Tyre Nichols' Family Sues City Of Memphis, Police For $550Mln Over Fatal Beating

WASHINGTON (Pakistan Point News / Sputnik - 20th April, 2023) The family of Tyre Nichols, the 29-year-old Black man beaten to death by five Memphis officers, sued the city, police department, and police chief Cerelyn Davis for $550 million, a court filing and family attorneys revealed on Wednesday.

Nichols died on January 10, three days after Memphis Police Department (MPD) officers beat him for three minutes during a traffic stop. Five officers involved were fired and charged with second-degree murder, among other crimes.
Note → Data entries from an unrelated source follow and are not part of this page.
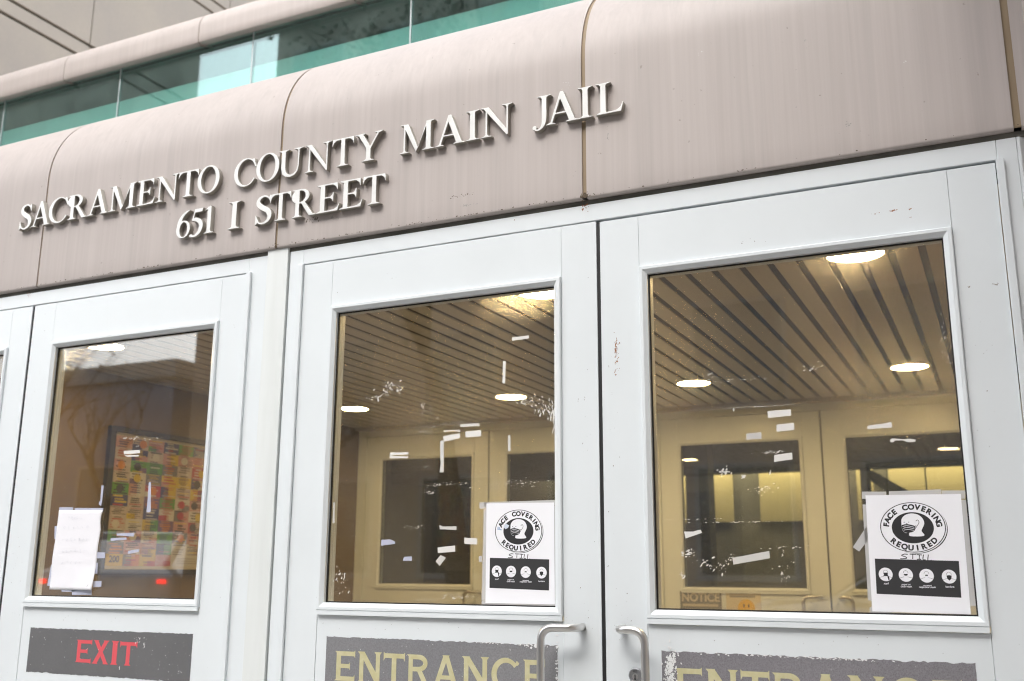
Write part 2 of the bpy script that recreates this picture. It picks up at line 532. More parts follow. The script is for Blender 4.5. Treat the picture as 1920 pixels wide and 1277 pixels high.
SERIF = {
 'I': ([rect(.15, 0, .34, 1), foot(.245, .245, .095), head(.245, .245, .095)], []),
 'A': ([[(.46, 1.03), (.575, 1.03), (.97, 0), (.765, 0), (.435, .86)], [(.46, 1.03), (.53, .93), (.205, 0), (.115, 0)], rect(.27, .30, .74, .365),
        foot(.165, .165, .04, .08), foot(.855, .215, .09, .08)], []),
 'M': ([[(.135, 0), (.215, 0), (.205, 1), (.13, 1)], [(.10, 1), (.305, 1), (.68, .13), (.60, -.03)], [(.60, -.03), (.675, .12), (1.04, 1), (.965, 1)], rect(.945, 0, 1.13, 1),
        foot(.175, .175, .04), foot(1.03, .225, .092), [(0, 1), (.2, 1), (.2, .93), (.13, .95), (0, .966)], [(.96, 1), (1.25, 1), (1.25, .966), (1.15, .94), (1.125, .88), (.96, .88)]], []),
 'N': ([rect(.17, 0, .245, .95), [(.07, 1), (.28, 1), (.955, .10), (.955, -.03), (.89, -.03)], rect(.88, 0, .955, 1), foot(.21, .19, .04), head(.915, .185, .04),
        [(0, 1), (.25, 1), (.25, .9), (.15, .94), (0, .966)]], []),
 'T': ([rect(.375, 0, .56, 1), foot(.4675, .25, .092), rect(.03, .93, .905, 1), [(.03, 1), (.0, .74), (.035, .735), (.09, .86), (.19, .925), (.33, .94), (.33, 1)],
        [(.905, 1), (.935, .74), (.90, .735), (.845, .86), (.745, .925), (.605, .94), (.605, 1)]], []),
 'E': ([rect(.14, 0, .325, 1), rect(0, .964, .2, 1), rect(0, 0, .2, .036), [(.0, .964), (.14, .91), (.2, .93), (.2, 1)], [(.0, .036), (.14, .09), (.2, .07), (.2, 0)],
        rect(.2, .93, .77, 1), [(.77, 1), (.79, .73), (.755, .73), (.71, .85), (.61, .92), (.5, .94), (.5, 1)],
        rect(.3, .475, .60, .54), [(.60, .68), (.64, .68), (.64, .34), (.60, .34), (.575, .42), (.5, .475), (.5, .54), (.575, .60)],
        rect(.2, 0, .80, .07), [(.80, 0), (.87, .27), (.835, .275), (.77, .15), (.66, .085), (.5, .07), (.5, 0)]], []),
 'L': ([rect(.14, 0, .325, 1), head(.2325, .2325, .092), rect(0, 0, .2, .036), [(.0, .036), (.14, .09), (.2, .07), (.2, 0)], rect(.2, 0, .78, .07),
        [(.78, 0), (.85, .30), (.815, .305), (.75, .16), (.64, .085), (.48, .07), (.48, 0)]], []),
 'Y': ([rect(.43, 0, .615, .5), foot(.5225, .245, .092), [(.09, 1), (.30, 1), (.60, .50), (.615, .40), (.43, .40), (.43, .46)], [(.87, 1), (.955, 1), (.615, .42), (.56, .50)],
        head(.2, .2, .09, .08), head(.90, .165, .04, .08)], []),
 'U': ([[(.13, 1), (.315, 1), (.315, .36), (.34, .21), (.42, .11), (.53, .075), (.66, .10), (.76, .19), (.80, .36), (.80, 1), (.875, 1), (.875, .36), (.83, .15), (.71, .02), (.51, -.03), (.32, .01), (.18, .13), (.13, .33)],
        head(.2225, .2225, .092), head(.8375, .2, .04)], []),
 'O': ([ell(.5, .5, .5, .535)], [ell(.5, .5, .315, .468)]),
 'C': ([ell(.52, .5, .52, .535), [(.88, .97), (.925, .97), (.945, .64), (.905, .64), (.86, .78), (.76, .90), (.80, .97)]], [ell(.565, .5, .375, .465), [(.66, .5), (.93, .24), (1.2, .1), (1.2, .63), (.945, .64), (.905, .64), (.82, .80), (.76, .70)]]),
 'S': ([brush([(.60, .76, .05), (.50, .92, .07), (.34, .985, .085), (.16, .91, .13), (.13, .73, .18), (.30, .575, .20), (.50, .45, .20), (.58, .27, .185), (.52, .10, .13), (.35, .012, .085), (.17, .055, .07), (.075, .26, .045)]),
        [(.57, 1.01), (.615, 1.01), (.63, .68), (.59, .68), (.54, .83), (.53, .93)], [(.03, .34), (.07, .34), (.12, .18), (.15, .06), (.07, .0), (.065, -.03), (.025, -.03)]], []),
 'R': ([rect(.14, 0, .325, 1), foot(.2325, .2325, .092), rect(0, .964, .3, 1), [(0, .964), (.14, .91), (.2, .9), (.2, 1)], ell(.36, .735, .40, .265), rect(.2, .93, .40, 1), rect(.2, .47, .40, .54),
        [(.36, .53), (.57, .53), (.92, .07), (1.06, .036), (1.06, 0), (.76, 0)]], [ell(.36, .735, .215, .195)[:], rect(.325, .54, .40, .93)]),
 'J': ([brush([(.42, .98, .185), (.42, .6, .185), (.42, .25, .18), (.38, .05, .14), (.27, -.07, .085), (.15, -.085, .07), (.07, -.03, .06)]), head(.42, .25, .092), ell(.085, -.005, .085, .08)], []),
 '6': ([ell(.33, .31, .33, .335), brush([(.09, .34, .16), (.14, .60, .17), (.28, .82, .14), (.46, .95, .09), (.60, 1.0, .03)])], [ell(.345, .30, .165, .265)]),
 '5': ([[(.20, 1.0), (.57, 1.0), (.62, 1.02), (.57, .85), (.20, .85)], [(.20, 1.0), (.27, .95), (.17, .62), (.09, .56)], brush([(.09, .60, .10), (.28, .60, .15), (.47, .50, .19), (.54, .32, .20), (.45, .10, .16), (.26, -.01, .10), (.08, -.005, .07)]), ell(.09, .02, .085, .065)], []),
 '1': ([rect(.14, 0, .325, 1), foot(.2325, .2325, .092), [(.325, 1.03), (.27, 1.03), (.02, .90), (.02, .86), (.14, .89), (.2, .9)]], []),
}
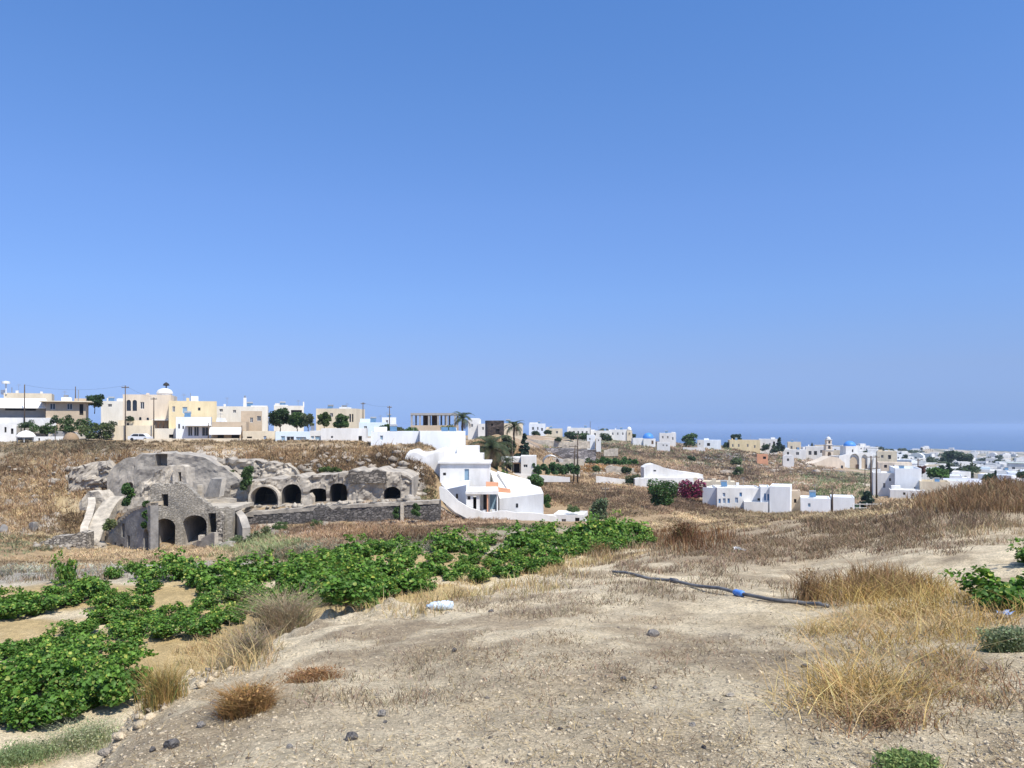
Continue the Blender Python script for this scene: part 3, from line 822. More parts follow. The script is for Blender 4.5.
for i, r_ in enumerate([
    (351, 740, 15, 11, DK, 'dark stone alone on pale sand at the bottom of the slope'),
    (382, 716, 10, 9, GR, 'grey stone lying just above the lone dark stone'),
    (653, 636, 14, 9, GR, 'flat grey stone in the middle of the sandy ground'),
    (171, 748, 17, 15, DK, 'blocky dark stone low on the crumbling bank'),
    (152, 752, 9, 7, DK, 'small dark stone beside the blocky one on the bank'),
    (201, 727, 10, 8, GR, 'grey stone in the middle of the crumbling bank'),
    (214, 704, 9, 7, GR, 'grey stone near the top of the crumbling bank'),
    (805, 667, 9, 5, DK, 'small black stone by the dark scuffed patch of sand'),
    (985, 671, 10, 6, DK, 'dark stone at the right among dry grass stubble'),
    (923, 665, 10, 6, DK, 'dark stone half hidden in golden grass'),
    (893, 680, 7, 5, PA, 'pale stone at the edge of the golden grass'),
    (740, 711, 6, 4, PA, 'small pale stone left of the golden grass'),
    (624, 680, 8, 5, DK, 'small dark stone on open sand right of centre'),
    (454, 652, 8, 5, DK, 'dark stone on the sand below the bottle'),
    (491, 612, 7, 4, DK, 'dark stone on the sand just right of the bottle'),
    (693, 726, 8, 5, GR, 'grey stone on open sand near the bottom right of centre'),
    (704, 748, 6, 5, DK, 'small black stone nearest the bottom edge'),
    (730, 696, 14, 4, PA, 'flat pale slab of stone on the sand'),
    (385, 723, 6, 4, DK, 'tiny dark stone touching the grey stone'),
    (447, 613, 5, 3, PA, 'white pebble just below the bottle'),
    (290, 748, 8, 6, GR, 'grey stone on the sand right of the bank'),
    (655, 689, 7, 4, GR, 'grey pebble beside the sandy track'),
    (560, 730, 7, 4, DK, 'dark pebble on open sand near the bottom centre')]):
    rock(*r_, seed=i)

# ------------------------------------------------------------------ bottle, pipe, scraps
def bottle():
    p = hit(440, 610); w = 27 * m_per_px(p.y); r = 4.6 * m_per_px(p.y)
    t = thing('plastic_bottle', 'crumpled clear plastic bottle lying at the edge of the mound', 'bottle', p + Vector((0, 0, r * .95)), math.radians(8))
    m, nt, bs = new_mat('crushed clear plastic')
    bs.inputs['Base Color'].default_value = (.72, .84, .93, 1); bs.inputs['Roughness'].default_value = .22
    bs.inputs['Transmission Weight'].default_value = .25; bs.inputs['Coat Weight'].default_value = .4
    mb = MB(); L = w
    prof = [(.28, 0), (.80, .01), (.95, .05), (.98, .10), (.88, .16), (1.0, .22), (.9, .30), (1.02, .38), (.9, .46), (.98, .54), (.82, .62), (.96, .70), (.9, .76), (.7, .84), (.4, .90), (.30, .91), (.30, .95)]
    n = 18
    for q, z in prof:
        for k in range(n):
            a = 2 * math.pi * k / n
            rr = q * r * (1 + .10 * math.sin(a * 3 + z * 17) + .06 * math.sin(a * 5 - z * 31))
            mb.v.append((L * (.5 - z), rr * math.cos(a), rr * math.sin(a)))
    for i in range(len(prof) - 1):
        for k in range(n):
            j = (k + 1) % n; mb.f.append((i * n + k, i * n + j, (i + 1) * n + j, (i + 1) * n + k)); mb.mi.append(0)
    mb.f.append(tuple(range(n))); mb.mi.append(0)
    mb.build('bottle_body', m, t, smooth=True)
    mb = MB(); mb.tube([(-L * .45, 0, 0), (-L * .5, 0, 0)], r * .36, 14); mb.build('bottle_cap', M('blue cap', (.12, .25, .45), .4), t)
    mb = MB(); mb.tube([(L * .05, 0, 0), (L * .22, 0, 0)], r * 1.06, 18, cap=False)
    mb.build('paper_label', M('faded label', (.62, .72, .80), .7, .2, 40), t, smooth=True)
bottle()

def pipe():
    t = thing('irrigation_pipe', 'long black irrigation pipe lying across the sand, one joint wrapped in blue', 'pipe', (0, 0, 0))
    cp = [(613, 573, 1), (650, 579, 1), (700, 588, 1), (740, 596, 1), (775, 602, 1), (803, 604, 1), (828, 607, .4)]
    ps = [hit(x, y + 1) for x, y, u in cp]
    # smooth the run
    path = []
    for i in range(len(ps) - 1):
        a, b = ps[i], ps[i + 1]
        for k in range(6):
            q = a.lerp(b, k / 6); path.append(Vector((q.x, q.y, 0)))
    path.append(Vector((ps[-1].x, ps[-1].y, 0)))
    for it in range(4):
        path = [path[0]] + [(path[i - 1] + path[i] * 2 + path[i + 1]) / 4 for i in range(1, len(path) - 1)] + [path[-1]]
    zs = [float(land(q.x, q.y)) for q in path]
    zs = [max(zs[max(0, i - 2):i + 3]) for i in range(len(zs))]
    r = .022
    for q, z in zip(path, zs): q.z = z + r * .8
    mb = MB(); mb.tube(path, r, 12)
    mb.build('pipe_run', M('black polyethylene', (.17, .165, .155), .6, .3, 6, tint=(.06, .06, .062), spec=.5), t, smooth=True)
    k = min(range(len(path)), key=lambda i: abs((path[i].x / path[i].y) * F + CX - 737))
    d = (path[k + 1] - path[k - 1]).normalized(); c = path[k]
    mb = MB(); mb.tube([c - d * .10, c - d * .07, c - d * .02, c + d * .03, c + d * .08, c + d * .10], [.03, .042, .038, .043, .039, .03], 12)
    mb.build('blue_wrap', M('blue film', (.10, .26, .66), .45, .3, 60), t, smooth=True)
    k2 = min(range(len(path)), key=lambda i: abs((path[i].x / path[i].y) * F + CX - 676))
    d = (path[k2 + 1] - path[k2 - 1]).normalized(); c = path[k2]
    mb = MB(); mb.tube([c - d * .07, c + d * .07], .035, 12); mb.build('coupling', M('grey coupling', (.10, .10, .11), .5), t, smooth=True)
pipe()

def scrap(px, py, s, col, label, seed):
    p = hit(px, py); rng = np.random.default_rng(seed); mb = MB(); n = 7
    k = s * m_per_px(p.y)
    for i in range(n):
        for j in range(n):
            x, y = (i / (n - 1) - .5) * k, (j / (n - 1) - .5) * k
            mb.v.append((x + rng.normal(0, .06 * k), y + rng.normal(0, .06 * k), .03 + k * .38 * abs(math.sin(3.1 * i / n + seed) * math.cos(2.7 * j / n)) + rng.uniform(0, .09 * k)))
    for i in range(n - 1):
        for j in range(n - 1):
            mb.f.append((i * n + j, (i + 1) * n + j, (i + 1) * n + j + 1, i * n + j + 1)); mb.mi.append(0)
    o = mb.build('plastic_scrap', M('film %d' % seed, col, .35, .15, 30, transl=.3), loc=p)
    tag(o, label, 'plastic scrap')
scrap(740, 552, 10, (.75, .75, .76), 'white plastic scrap among the withered weeds', 1)
scrap(1006, 619, 13, (.38, .52, .80), 'pale blue plastic bag under the vine at right', 2)

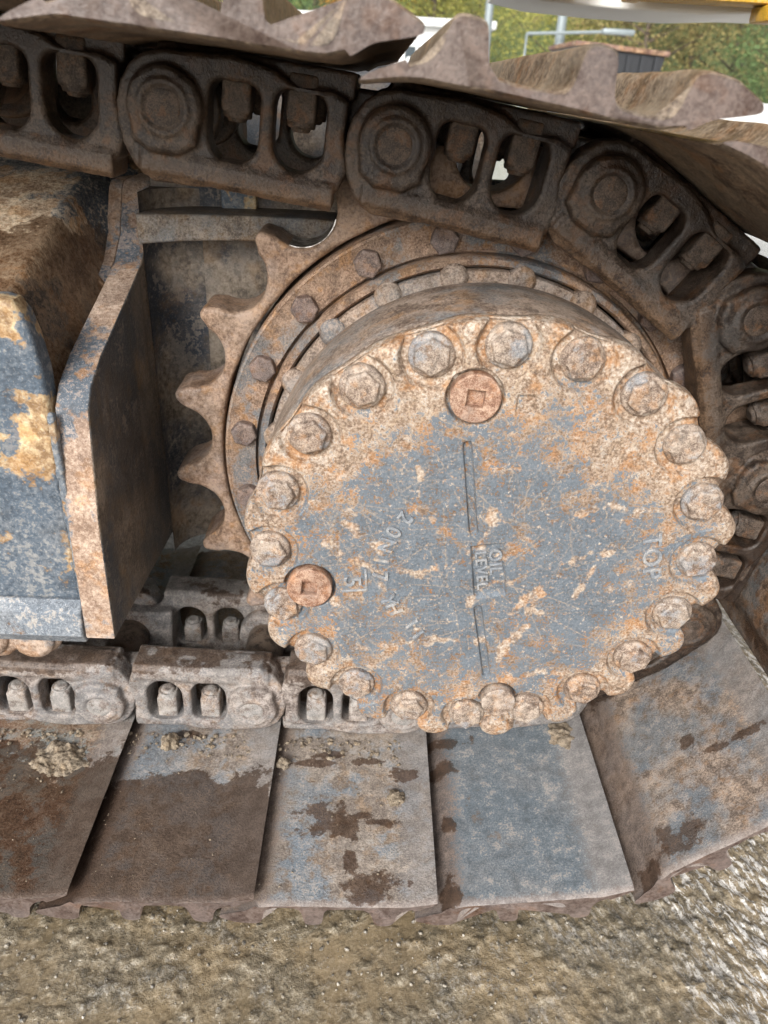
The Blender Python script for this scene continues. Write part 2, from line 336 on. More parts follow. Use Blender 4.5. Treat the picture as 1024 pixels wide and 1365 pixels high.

The city also disbanded the Street Crimes Operation to Restore Peace In Our Neighborhoods (SCORPION) special unit the officers belonged to.

"This lawsuit is a civil indictment under the laws of the United States against the City of Memphis, its Police Department, its Chief of Police, the SCORPION Officers involved, and all those complicit in the deprivation of Tyre Nichol's constitutional rights, his pain and suffering in his last days on this Earth, and his wrongful death on January 10, 2023," the document, filed in a Federal district court in Tennessee, said.

In a tweet later in the day, the Ben Crump law firm representing the Nichols said the family is suing for $550 million.

The 139-page complaint says the innocent victim was a 29-year-old father of one who was on his way home to have dinner with his parents, as evidenced in video clips released a few weeks after the beating.

"On January 27, 2023, the world bore witness to videos of a gruesome, barbaric display of police brutality on the streets of a quiet neighborhood in Memphis, Tennessee from the night of January 7, 2023," the lawsuit reads. "Caught on film for all to see was the abhorrent and reprehensible conduct of the City of Memphis' unqualified, untrained, and unsupervised police officers, acting under the color of law and pursuant to officially sanctioned, unconstitutional policies and practices."

The lawsuit contends that SCORPION members were instructed to strike without warning and, many times, without any valid constitutional basis. And consistent with the directives received from Davis, herself, the lawsuit said, SCORPION Officers carried out untold Fourth Amendment violations with a focus on Black men living in Memphis.

The lawsuit compares Nichols' beating to that suffered by Emmett Till in 1955 at the hands of vigilantes and described the officers involved in the beating as a "modern-day lynch mob."

"Rather than 'restore peace' in Memphis neighborhoods, the SCOPRION Unit brought terror," the filing said.